• **Problem statement**: Take the material below and write it all out again exactly.

• **Material**:
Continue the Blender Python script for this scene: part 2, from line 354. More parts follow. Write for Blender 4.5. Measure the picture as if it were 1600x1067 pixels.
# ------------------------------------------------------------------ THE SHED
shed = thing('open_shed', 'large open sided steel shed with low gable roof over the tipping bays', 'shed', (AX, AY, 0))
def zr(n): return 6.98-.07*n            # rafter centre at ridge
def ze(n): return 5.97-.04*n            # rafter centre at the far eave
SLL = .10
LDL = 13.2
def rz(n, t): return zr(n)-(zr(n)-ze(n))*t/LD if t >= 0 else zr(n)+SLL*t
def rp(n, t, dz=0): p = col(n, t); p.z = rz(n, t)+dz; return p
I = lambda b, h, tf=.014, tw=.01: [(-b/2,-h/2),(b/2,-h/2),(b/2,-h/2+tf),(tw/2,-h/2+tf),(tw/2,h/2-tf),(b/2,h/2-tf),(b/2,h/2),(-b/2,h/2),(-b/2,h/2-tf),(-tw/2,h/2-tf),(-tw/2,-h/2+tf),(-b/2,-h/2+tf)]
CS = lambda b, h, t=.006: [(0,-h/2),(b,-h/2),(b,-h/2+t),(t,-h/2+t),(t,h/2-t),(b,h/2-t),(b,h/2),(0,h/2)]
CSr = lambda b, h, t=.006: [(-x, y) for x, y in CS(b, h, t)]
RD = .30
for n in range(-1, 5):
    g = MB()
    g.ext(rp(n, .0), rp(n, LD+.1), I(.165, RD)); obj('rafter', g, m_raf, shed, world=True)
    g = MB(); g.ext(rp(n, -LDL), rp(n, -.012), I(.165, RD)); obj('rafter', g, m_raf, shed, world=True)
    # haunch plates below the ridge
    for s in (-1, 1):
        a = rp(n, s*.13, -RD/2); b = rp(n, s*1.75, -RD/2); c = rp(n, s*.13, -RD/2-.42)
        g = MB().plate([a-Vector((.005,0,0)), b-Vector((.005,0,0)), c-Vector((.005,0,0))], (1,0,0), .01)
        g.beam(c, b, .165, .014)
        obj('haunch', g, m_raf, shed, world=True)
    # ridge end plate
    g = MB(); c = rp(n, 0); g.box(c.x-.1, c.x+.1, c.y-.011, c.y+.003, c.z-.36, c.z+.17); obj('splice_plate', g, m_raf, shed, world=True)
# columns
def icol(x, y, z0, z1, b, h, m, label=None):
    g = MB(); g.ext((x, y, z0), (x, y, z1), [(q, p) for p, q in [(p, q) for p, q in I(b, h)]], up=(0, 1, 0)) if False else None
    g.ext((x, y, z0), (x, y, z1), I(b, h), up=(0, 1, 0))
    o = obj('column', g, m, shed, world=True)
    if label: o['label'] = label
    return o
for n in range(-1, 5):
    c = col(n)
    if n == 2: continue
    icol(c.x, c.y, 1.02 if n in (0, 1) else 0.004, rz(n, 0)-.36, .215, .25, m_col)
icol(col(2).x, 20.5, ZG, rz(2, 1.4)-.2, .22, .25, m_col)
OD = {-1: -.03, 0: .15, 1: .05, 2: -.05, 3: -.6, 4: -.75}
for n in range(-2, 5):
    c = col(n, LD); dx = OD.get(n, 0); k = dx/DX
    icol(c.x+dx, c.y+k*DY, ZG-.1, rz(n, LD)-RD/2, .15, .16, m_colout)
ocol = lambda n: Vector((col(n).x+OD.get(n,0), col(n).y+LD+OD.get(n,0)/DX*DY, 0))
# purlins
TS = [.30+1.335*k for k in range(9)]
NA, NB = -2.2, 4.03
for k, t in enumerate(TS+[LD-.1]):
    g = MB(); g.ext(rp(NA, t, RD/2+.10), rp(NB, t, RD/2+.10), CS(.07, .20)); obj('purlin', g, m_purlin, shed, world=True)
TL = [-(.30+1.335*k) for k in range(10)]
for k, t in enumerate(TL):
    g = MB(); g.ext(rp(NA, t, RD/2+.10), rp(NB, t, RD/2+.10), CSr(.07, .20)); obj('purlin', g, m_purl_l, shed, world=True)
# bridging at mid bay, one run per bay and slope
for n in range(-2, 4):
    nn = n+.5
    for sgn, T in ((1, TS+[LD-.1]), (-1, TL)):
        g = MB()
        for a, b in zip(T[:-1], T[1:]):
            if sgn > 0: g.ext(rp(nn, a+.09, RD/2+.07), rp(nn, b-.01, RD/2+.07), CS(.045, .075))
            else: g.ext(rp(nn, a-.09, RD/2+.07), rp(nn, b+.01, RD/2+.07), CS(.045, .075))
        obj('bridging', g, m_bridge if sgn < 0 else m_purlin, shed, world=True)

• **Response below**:
Continue the Blender Python script for this scene: part 2, from line 354. More parts follow. Write for Blender 4.5. Measure the picture as if it were 1600x1067 pixels.
# ------------------------------------------------------------------ THE SHED
shed = thing('open_shed', 'large open sided steel shed with low gable roof over the tipping bays', 'shed', (AX, AY, 0))
def zr(n): return 6.98-.07*n            # rafter centre at ridge
def ze(n): return 5.97-.04*n            # rafter centre at the far eave
SLL = .10
LDL = 13.2
def rz(n, t): return zr(n)-(zr(n)-ze(n))*t/LD if t >= 0 else zr(n)+SLL*t
def rp(n, t, dz=0): p = col(n, t); p.z = rz(n, t)+dz; return p
I = lambda b, h, tf=.014, tw=.01: [(-b/2,-h/2),(b/2,-h/2),(b/2,-h/2+tf),(tw/2,-h/2+tf),(tw/2,h/2-tf),(b/2,h/2-tf),(b/2,h/2),(-b/2,h/2),(-b/2,h/2-tf),(-tw/2,h/2-tf),(-tw/2,-h/2+tf),(-b/2,-h/2+tf)]
CS = lambda b, h, t=.006: [(0,-h/2),(b,-h/2),(b,-h/2+t),(t,-h/2+t),(t,h/2-t),(b,h/2-t),(b,h/2),(0,h/2)]
CSr = lambda b, h, t=.006: [(-x, y) for x, y in CS(b, h, t)]
RD = .30
for n in range(-1, 5):
    g = MB()
    g.ext(rp(n, .0), rp(n, LD+.1), I(.165, RD)); obj('rafter', g, m_raf, shed, world=True)
    g = MB(); g.ext(rp(n, -LDL), rp(n, -.012), I(.165, RD)); obj('rafter', g, m_raf, shed, world=True)
    # haunch plates below the ridge
    for s in (-1, 1):
        a = rp(n, s*.13, -RD/2); b = rp(n, s*1.75, -RD/2); c = rp(n, s*.13, -RD/2-.42)
        g = MB().plate([a-Vector((.005,0,0)), b-Vector((.005,0,0)), c-Vector((.005,0,0))], (1,0,0), .01)
        g.beam(c, b, .165, .014)
        obj('haunch', g, m_raf, shed, world=True)
    # ridge end plate
    g = MB(); c = rp(n, 0); g.box(c.x-.1, c.x+.1, c.y-.011, c.y+.003, c.z-.36, c.z+.17); obj('splice_plate', g, m_raf, shed, world=True)
# columns
def icol(x, y, z0, z1, b, h, m, label=None):
    g = MB(); g.ext((x, y, z0), (x, y, z1), [(q, p) for p, q in [(p, q) for p, q in I(b, h)]], up=(0, 1, 0)) if False else None
    g.ext((x, y, z0), (x, y, z1), I(b, h), up=(0, 1, 0))
    o = obj('column', g, m, shed, world=True)
    if label: o['label'] = label
    return o
for n in range(-1, 5):
    c = col(n)
    if n == 2: continue
    icol(c.x, c.y, 1.02 if n in (0, 1) else 0.004, rz(n, 0)-.36, .215, .25, m_col)
icol(col(2).x, 20.5, ZG, rz(2, 1.4)-.2, .22, .25, m_col)
OD = {-1: -.03, 0: .15, 1: .05, 2: -.05, 3: -.6, 4: -.75}
for n in range(-2, 5):
    c = col(n, LD); dx = OD.get(n, 0); k = dx/DX
    icol(c.x+dx, c.y+k*DY, ZG-.1, rz(n, LD)-RD/2, .15, .16, m_colout)
ocol = lambda n: Vector((col(n).x+OD.get(n,0), col(n).y+LD+OD.get(n,0)/DX*DY, 0))
# purlins
TS = [.30+1.335*k for k in range(9)]
NA, NB = -2.2, 4.03
for k, t in enumerate(TS+[LD-.1]):
    g = MB(); g.ext(rp(NA, t, RD/2+.10), rp(NB, t, RD/2+.10), CS(.07, .20)); obj('purlin', g, m_purlin, shed, world=True)
TL = [-(.30+1.335*k) for k in range(10)]
for k, t in enumerate(TL):
    g = MB(); g.ext(rp(NA, t, RD/2+.10), rp(NB, t, RD/2+.10), CSr(.07, .20)); obj('purlin', g, m_purl_l, shed, world=True)
# bridging at mid bay, one run per bay and slope
for n in range(-2, 4):
    nn = n+.5
    for sgn, T in ((1, TS+[LD-.1]), (-1, TL)):
        g = MB()
        for a, b in zip(T[:-1], T[1:]):
            if sgn > 0: g.ext(rp(nn, a+.09, RD/2+.07), rp(nn, b-.01, RD/2+.07), CS(.045, .075))
            else: g.ext(rp(nn, a-.09, RD/2+.07), rp(nn, b+.01, RD/2+.07), CS(.045, .075))
        obj('bridging', g, m_bridge if sgn < 0 else m_purlin, shed, world=True)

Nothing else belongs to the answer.